Description of the task: Leave out every picture. Copy exactly the lines from the one holding "Write a Blender" through the one holding "S.camera = camo".

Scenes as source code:
____

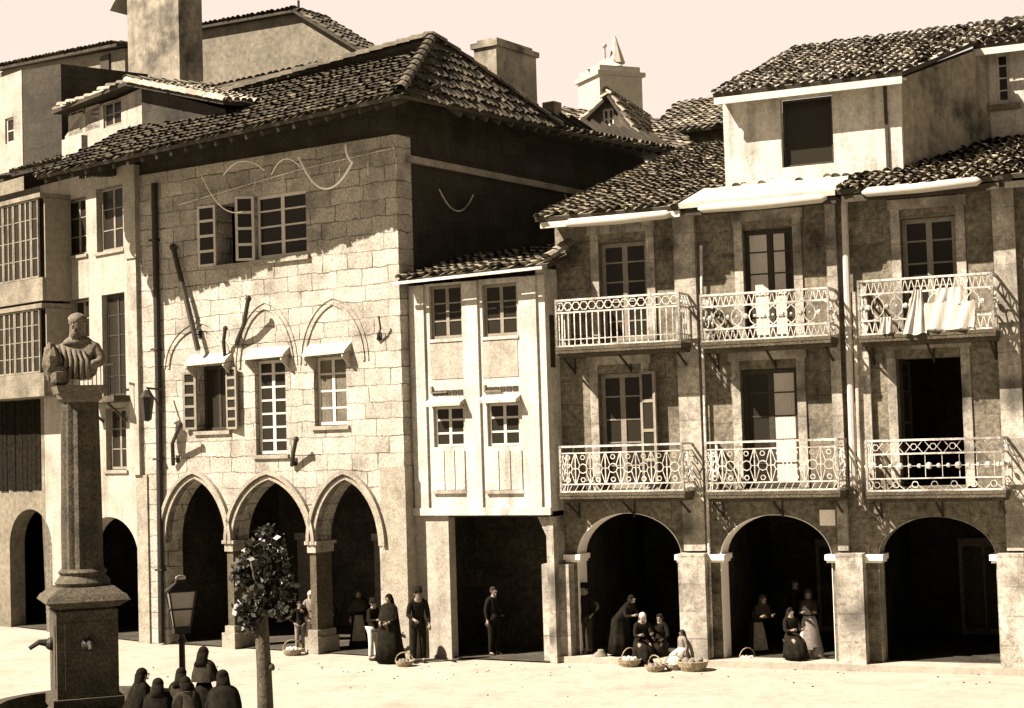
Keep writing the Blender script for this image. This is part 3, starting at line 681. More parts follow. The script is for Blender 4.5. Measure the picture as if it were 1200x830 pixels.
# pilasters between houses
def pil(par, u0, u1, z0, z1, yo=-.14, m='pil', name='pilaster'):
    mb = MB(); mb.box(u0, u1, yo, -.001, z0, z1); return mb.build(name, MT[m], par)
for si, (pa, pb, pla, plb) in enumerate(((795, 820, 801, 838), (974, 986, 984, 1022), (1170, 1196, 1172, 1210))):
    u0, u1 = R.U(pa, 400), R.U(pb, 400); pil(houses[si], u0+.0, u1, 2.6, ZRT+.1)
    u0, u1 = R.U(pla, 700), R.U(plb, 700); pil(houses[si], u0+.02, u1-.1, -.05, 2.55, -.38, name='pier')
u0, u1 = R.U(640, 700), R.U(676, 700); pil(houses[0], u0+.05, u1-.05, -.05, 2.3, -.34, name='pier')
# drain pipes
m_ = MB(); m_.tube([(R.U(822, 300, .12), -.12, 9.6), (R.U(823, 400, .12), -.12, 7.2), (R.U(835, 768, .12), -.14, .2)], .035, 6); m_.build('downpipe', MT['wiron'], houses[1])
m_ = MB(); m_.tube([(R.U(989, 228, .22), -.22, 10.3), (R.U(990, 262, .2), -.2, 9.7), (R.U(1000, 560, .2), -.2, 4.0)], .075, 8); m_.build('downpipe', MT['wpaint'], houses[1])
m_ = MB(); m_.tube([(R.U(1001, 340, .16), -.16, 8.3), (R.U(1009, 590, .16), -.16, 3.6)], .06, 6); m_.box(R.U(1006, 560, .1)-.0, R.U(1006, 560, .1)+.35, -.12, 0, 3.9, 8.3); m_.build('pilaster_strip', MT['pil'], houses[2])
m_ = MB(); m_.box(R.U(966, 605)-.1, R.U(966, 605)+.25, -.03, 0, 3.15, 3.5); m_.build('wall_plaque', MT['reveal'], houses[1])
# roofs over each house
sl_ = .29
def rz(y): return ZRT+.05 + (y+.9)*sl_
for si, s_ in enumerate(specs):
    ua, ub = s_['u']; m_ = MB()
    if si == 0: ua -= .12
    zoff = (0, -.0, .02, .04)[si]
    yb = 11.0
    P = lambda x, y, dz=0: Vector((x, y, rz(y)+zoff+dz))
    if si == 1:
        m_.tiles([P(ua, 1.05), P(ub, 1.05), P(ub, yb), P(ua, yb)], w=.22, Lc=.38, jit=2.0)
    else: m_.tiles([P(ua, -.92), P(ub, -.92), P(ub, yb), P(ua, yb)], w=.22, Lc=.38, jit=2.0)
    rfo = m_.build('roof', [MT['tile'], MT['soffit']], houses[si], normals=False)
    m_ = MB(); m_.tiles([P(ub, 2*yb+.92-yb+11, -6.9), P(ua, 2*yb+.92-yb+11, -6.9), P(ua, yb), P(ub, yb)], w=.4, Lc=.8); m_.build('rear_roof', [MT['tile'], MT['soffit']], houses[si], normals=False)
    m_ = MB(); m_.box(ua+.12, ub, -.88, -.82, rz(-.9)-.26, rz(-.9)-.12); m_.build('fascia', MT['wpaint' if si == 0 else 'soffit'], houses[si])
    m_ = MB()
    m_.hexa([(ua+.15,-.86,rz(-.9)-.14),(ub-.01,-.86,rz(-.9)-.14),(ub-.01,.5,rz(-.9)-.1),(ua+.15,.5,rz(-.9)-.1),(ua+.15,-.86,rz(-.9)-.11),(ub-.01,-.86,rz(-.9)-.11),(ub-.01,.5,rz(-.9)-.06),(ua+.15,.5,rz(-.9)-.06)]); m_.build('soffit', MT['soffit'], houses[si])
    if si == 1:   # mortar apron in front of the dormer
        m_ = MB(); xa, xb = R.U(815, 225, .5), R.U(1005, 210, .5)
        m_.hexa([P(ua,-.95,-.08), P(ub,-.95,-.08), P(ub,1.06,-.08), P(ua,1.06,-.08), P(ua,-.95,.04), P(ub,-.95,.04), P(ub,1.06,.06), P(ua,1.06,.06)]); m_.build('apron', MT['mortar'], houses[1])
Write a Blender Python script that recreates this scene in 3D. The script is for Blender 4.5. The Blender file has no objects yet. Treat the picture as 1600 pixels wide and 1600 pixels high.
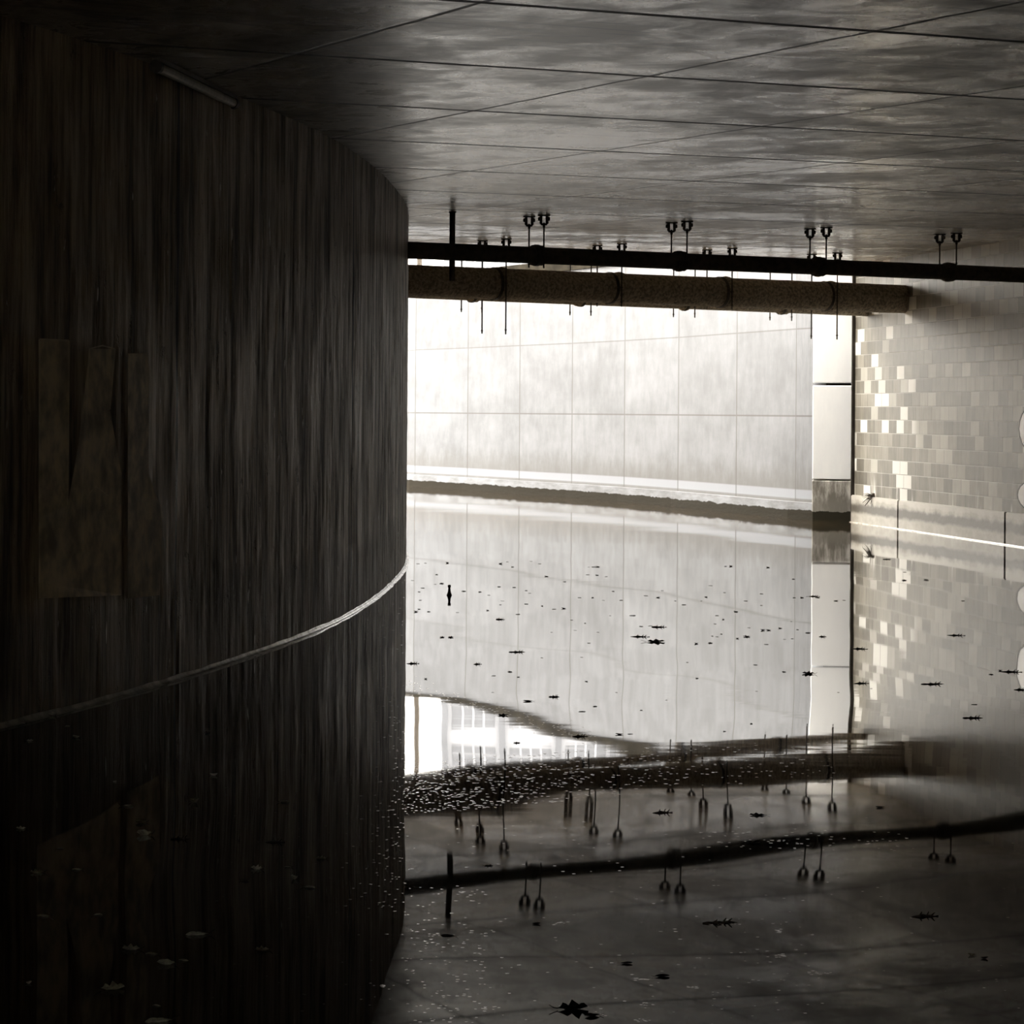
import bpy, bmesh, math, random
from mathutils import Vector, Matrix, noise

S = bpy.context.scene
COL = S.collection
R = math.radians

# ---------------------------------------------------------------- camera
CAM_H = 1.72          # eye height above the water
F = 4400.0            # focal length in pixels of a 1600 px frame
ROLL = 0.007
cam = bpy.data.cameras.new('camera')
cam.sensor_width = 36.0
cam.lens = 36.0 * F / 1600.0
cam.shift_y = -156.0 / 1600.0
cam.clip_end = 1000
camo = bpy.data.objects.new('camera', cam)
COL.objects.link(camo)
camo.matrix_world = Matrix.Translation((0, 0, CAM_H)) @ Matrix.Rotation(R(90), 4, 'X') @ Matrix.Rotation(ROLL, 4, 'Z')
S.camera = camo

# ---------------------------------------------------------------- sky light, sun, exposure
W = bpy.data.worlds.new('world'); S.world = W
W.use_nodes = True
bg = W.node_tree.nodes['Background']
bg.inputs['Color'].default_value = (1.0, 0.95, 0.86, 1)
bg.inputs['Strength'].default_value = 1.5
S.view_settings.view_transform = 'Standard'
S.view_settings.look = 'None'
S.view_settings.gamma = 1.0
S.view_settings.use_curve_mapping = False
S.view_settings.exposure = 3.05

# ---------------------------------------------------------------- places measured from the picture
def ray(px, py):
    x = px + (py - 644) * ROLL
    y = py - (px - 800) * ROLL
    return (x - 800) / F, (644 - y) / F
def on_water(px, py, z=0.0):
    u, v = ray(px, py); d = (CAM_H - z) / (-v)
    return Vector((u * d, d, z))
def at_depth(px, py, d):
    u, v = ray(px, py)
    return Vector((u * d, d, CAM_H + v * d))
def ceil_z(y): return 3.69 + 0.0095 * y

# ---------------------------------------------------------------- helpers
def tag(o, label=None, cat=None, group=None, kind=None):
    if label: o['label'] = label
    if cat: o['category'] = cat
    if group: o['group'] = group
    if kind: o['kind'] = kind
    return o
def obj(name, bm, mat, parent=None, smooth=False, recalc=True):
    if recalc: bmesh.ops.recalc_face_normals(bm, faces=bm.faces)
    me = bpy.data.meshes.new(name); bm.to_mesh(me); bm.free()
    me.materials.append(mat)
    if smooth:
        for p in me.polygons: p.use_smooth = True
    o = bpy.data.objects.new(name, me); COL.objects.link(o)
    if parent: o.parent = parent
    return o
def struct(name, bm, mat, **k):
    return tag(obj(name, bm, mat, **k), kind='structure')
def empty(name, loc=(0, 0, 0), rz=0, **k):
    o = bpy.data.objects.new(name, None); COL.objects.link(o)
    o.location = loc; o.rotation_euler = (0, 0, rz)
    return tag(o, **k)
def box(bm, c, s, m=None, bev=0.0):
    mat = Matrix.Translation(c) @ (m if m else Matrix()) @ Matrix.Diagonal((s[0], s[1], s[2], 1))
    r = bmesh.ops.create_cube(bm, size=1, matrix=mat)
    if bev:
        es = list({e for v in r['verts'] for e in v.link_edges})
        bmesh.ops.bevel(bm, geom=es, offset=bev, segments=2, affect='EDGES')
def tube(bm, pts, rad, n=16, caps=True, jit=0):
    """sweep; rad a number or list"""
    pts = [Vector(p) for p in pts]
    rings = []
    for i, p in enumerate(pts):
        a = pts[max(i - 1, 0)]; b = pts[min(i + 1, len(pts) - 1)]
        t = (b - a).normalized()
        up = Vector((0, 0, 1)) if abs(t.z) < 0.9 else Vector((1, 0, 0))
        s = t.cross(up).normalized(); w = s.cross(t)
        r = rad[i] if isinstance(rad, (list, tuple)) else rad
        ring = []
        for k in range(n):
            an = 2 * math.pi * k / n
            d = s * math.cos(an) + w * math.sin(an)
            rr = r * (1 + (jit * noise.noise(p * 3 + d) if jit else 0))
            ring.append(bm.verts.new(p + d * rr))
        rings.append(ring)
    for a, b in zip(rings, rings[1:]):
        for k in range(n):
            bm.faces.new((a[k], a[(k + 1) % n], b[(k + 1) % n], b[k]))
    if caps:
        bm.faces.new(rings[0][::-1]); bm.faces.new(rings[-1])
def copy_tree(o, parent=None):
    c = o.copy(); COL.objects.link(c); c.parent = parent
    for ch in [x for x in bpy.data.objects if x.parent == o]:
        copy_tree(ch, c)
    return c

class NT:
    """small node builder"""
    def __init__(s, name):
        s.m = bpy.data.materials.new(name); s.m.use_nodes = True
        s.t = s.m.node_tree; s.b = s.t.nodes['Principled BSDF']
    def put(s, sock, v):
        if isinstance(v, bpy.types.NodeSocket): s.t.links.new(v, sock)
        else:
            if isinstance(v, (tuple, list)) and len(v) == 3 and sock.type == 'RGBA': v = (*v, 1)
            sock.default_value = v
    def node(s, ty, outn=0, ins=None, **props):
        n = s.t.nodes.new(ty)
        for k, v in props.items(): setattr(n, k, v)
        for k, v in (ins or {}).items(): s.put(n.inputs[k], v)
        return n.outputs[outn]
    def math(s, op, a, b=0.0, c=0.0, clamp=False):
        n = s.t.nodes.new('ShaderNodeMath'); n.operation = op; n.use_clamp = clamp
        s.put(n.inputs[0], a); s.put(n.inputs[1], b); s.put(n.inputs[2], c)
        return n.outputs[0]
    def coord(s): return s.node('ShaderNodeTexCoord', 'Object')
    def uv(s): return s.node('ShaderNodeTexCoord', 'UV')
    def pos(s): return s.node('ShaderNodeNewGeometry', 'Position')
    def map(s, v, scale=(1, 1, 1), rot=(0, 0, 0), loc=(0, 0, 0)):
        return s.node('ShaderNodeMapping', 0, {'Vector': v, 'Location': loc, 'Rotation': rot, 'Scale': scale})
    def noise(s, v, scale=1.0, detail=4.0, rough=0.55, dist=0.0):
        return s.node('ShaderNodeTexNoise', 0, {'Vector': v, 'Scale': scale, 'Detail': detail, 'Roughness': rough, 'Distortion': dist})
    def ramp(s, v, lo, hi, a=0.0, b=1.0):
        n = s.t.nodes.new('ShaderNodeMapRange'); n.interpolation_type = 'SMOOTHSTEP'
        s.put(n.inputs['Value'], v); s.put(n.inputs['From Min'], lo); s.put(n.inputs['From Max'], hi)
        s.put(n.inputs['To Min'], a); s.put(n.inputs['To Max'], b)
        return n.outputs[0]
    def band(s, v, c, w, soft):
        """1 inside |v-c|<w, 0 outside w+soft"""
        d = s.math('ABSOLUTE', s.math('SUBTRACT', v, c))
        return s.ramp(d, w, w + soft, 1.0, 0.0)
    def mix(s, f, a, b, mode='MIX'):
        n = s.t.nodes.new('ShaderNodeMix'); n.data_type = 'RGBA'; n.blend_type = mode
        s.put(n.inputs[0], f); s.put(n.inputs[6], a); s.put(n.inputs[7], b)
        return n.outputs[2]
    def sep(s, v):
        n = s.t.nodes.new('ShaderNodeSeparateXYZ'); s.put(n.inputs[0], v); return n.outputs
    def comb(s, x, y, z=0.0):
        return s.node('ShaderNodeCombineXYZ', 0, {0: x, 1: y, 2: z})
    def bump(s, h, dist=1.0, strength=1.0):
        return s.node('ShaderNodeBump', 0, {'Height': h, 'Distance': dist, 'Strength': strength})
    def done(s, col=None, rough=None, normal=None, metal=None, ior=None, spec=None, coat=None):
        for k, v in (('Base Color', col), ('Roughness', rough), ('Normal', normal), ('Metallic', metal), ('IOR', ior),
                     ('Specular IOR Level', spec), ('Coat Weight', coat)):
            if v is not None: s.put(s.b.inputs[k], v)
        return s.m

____

Result of the exercise:
Write a Blender Python script that recreates this scene in 3D. The script is for Blender 4.5. The Blender file has no objects yet. Treat the picture as 1600 pixels wide and 1600 pixels high.
import bpy, bmesh, math, random
from mathutils import Vector, Matrix, noise

S = bpy.context.scene
COL = S.collection
R = math.radians

# ---------------------------------------------------------------- camera
CAM_H = 1.72          # eye height above the water
F = 4400.0            # focal length in pixels of a 1600 px frame
ROLL = 0.007
cam = bpy.data.cameras.new('camera')
cam.sensor_width = 36.0
cam.lens = 36.0 * F / 1600.0
cam.shift_y = -156.0 / 1600.0
cam.clip_end = 1000
camo = bpy.data.objects.new('camera', cam)
COL.objects.link(camo)
camo.matrix_world = Matrix.Translation((0, 0, CAM_H)) @ Matrix.Rotation(R(90), 4, 'X') @ Matrix.Rotation(ROLL, 4, 'Z')
S.camera = camo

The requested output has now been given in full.